Yes, her biggest claim to fame prior to this is that she made GREEN STREET. You may know it under a different name, but it is the film about football hooligans with Elijah "As menacing as a blind man with a sniper rifle" Wood. And, by god, that was an awful, awful film. I don't have the time or inclination to do a full review here, but that film was universally hated by every single person I've ever spoke to. It was the least threatening film and had the worst ending ever. I literally wanted to reach through the screen and strangle both the director and screenwriter. Now I know who she is, I will take great pleasure in it.

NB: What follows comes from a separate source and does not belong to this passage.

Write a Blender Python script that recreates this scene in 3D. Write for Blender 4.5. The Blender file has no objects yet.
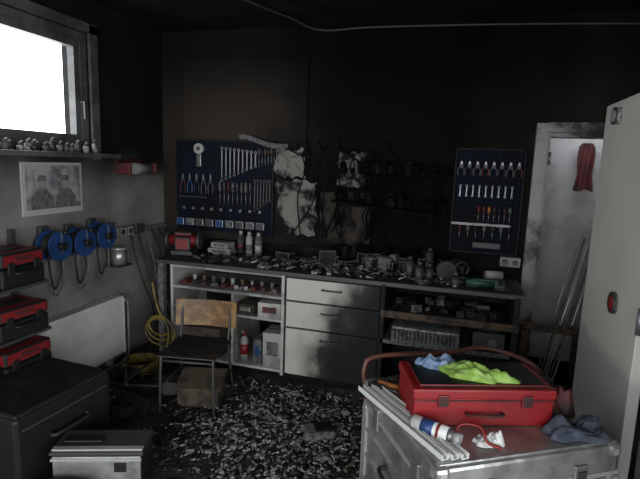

But- But- But... She's quite fit! She has her own cute little blog too. I would do strange things to her, even though she has a hint of the Maggie Gyleenhalllenhallenhal-esque Downs Syndrome about her. Also, she is a world class martial artist and has competed in competitions across the globe. Also, she went on tour with some kind of MORTAL KOMBAT stage-show as Princess Kitana. If she still has the costume, I'm open to a bit of cosplay - I'll even let her rough me up a bit.

But- But- But... She's a woman! Making a PUNISHER film! It's bound to go horribly wrong. I mean... SHE'S A FUCKING WOMAN! God, I am in such a quandary. What do I like more, The Punisher or fit women who can fight? So much confusion... Either way, we can all agree that this is quite possibly one of the stupidly easiest films to make and so far they've fucked it up twice. Really, Hollywood, it's not fucking rocket science.